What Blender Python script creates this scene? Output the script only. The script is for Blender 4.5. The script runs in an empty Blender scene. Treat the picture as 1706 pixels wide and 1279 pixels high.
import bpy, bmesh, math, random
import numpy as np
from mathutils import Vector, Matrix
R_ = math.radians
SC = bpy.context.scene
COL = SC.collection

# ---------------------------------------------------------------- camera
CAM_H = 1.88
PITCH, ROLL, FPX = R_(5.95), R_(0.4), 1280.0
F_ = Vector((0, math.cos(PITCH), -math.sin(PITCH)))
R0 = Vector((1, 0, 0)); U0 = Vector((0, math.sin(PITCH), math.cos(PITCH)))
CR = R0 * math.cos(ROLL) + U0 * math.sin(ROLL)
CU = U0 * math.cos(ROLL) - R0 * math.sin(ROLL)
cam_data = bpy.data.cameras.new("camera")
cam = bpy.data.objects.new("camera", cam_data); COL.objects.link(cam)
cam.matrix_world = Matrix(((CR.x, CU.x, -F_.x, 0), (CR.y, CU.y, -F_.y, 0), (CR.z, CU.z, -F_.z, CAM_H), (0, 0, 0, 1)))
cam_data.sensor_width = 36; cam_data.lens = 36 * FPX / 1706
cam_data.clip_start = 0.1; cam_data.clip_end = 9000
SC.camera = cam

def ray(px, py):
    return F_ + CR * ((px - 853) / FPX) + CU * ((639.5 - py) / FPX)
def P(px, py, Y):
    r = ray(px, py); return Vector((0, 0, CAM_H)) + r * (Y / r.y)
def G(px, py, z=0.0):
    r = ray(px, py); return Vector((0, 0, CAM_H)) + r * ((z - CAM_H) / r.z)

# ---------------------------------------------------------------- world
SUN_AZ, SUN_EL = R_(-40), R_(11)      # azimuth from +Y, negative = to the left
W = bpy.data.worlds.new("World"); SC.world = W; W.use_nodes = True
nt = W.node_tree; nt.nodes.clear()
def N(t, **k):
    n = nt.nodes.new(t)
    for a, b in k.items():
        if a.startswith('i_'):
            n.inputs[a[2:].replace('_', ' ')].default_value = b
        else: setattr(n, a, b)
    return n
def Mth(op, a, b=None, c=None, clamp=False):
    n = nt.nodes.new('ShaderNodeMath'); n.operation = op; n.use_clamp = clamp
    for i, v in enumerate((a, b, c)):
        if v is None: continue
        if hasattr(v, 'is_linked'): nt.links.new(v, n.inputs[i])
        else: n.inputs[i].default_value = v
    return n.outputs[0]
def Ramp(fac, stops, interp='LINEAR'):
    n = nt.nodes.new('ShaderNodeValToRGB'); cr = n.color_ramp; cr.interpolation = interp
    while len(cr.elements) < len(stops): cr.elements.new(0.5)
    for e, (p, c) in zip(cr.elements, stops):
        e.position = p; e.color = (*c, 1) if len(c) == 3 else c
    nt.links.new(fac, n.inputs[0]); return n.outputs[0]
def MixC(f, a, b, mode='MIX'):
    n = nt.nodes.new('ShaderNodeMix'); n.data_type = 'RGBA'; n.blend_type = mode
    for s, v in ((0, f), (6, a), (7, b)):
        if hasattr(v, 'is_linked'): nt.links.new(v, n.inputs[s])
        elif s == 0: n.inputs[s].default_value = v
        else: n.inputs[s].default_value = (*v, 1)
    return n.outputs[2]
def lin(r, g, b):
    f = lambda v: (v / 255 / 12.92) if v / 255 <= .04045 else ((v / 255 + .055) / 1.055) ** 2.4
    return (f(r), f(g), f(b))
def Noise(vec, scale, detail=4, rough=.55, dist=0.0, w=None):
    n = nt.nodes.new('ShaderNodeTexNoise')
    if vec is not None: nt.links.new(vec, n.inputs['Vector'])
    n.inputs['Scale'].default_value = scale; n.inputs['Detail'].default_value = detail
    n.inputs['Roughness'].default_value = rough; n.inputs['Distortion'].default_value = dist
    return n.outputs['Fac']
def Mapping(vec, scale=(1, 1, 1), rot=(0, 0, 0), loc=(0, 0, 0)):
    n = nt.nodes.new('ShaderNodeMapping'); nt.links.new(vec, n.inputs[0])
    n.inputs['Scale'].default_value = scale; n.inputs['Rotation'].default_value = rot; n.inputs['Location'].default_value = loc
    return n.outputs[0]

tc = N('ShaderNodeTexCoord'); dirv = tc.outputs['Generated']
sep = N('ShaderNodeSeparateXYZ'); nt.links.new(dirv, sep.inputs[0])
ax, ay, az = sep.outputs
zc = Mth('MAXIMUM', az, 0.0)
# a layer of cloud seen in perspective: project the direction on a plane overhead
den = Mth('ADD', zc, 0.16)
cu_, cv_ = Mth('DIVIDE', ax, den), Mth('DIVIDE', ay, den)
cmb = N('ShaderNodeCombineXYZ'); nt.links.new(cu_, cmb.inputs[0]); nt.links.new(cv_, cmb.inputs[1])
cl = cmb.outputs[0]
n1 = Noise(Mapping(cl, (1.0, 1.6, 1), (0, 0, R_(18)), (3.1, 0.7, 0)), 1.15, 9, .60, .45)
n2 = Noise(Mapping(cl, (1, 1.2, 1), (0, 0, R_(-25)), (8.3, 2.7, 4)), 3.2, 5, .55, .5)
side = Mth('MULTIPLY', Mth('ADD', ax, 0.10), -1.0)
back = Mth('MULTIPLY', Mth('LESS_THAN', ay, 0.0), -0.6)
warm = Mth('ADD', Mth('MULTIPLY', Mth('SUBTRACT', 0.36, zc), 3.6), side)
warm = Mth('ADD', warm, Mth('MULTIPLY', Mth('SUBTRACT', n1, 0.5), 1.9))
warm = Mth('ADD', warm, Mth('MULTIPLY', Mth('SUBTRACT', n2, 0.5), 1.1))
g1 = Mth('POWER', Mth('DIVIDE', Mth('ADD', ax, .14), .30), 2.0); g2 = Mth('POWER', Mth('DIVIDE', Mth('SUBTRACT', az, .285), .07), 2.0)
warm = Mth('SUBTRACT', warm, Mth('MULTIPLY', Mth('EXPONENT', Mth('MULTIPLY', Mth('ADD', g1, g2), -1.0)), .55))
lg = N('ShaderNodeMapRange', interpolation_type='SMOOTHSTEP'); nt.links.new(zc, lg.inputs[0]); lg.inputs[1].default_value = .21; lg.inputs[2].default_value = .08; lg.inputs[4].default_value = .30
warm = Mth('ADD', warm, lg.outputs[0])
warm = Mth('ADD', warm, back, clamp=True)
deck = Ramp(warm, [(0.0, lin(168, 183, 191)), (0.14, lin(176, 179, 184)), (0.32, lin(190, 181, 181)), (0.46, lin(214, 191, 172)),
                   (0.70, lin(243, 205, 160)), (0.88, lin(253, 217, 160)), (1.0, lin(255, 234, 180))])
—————
EXERCISE BRIEF
Quote exactly the lines running from the start of the listing above through the line where "CAM_H) / r.z)" is found, and output no other lines.

SOLUTION TO THIS EXERCISE
What Blender Python script creates this scene? Output the script only. The script is for Blender 4.5. The script runs in an empty Blender scene. Treat the picture as 1706 pixels wide and 1279 pixels high.
import bpy, bmesh, math, random
import numpy as np
from mathutils import Vector, Matrix
R_ = math.radians
SC = bpy.context.scene
COL = SC.collection

# ---------------------------------------------------------------- camera
CAM_H = 1.88
PITCH, ROLL, FPX = R_(5.95), R_(0.4), 1280.0
F_ = Vector((0, math.cos(PITCH), -math.sin(PITCH)))
R0 = Vector((1, 0, 0)); U0 = Vector((0, math.sin(PITCH), math.cos(PITCH)))
CR = R0 * math.cos(ROLL) + U0 * math.sin(ROLL)
CU = U0 * math.cos(ROLL) - R0 * math.sin(ROLL)
cam_data = bpy.data.cameras.new("camera")
cam = bpy.data.objects.new("camera", cam_data); COL.objects.link(cam)
cam.matrix_world = Matrix(((CR.x, CU.x, -F_.x, 0), (CR.y, CU.y, -F_.y, 0), (CR.z, CU.z, -F_.z, CAM_H), (0, 0, 0, 1)))
cam_data.sensor_width = 36; cam_data.lens = 36 * FPX / 1706
cam_data.clip_start = 0.1; cam_data.clip_end = 9000
SC.camera = cam

def ray(px, py):
    return F_ + CR * ((px - 853) / FPX) + CU * ((639.5 - py) / FPX)
def P(px, py, Y):
    r = ray(px, py); return Vector((0, 0, CAM_H)) + r * (Y / r.y)
def G(px, py, z=0.0):
    r = ray(px, py); return Vector((0, 0, CAM_H)) + r * ((z - CAM_H) / r.z)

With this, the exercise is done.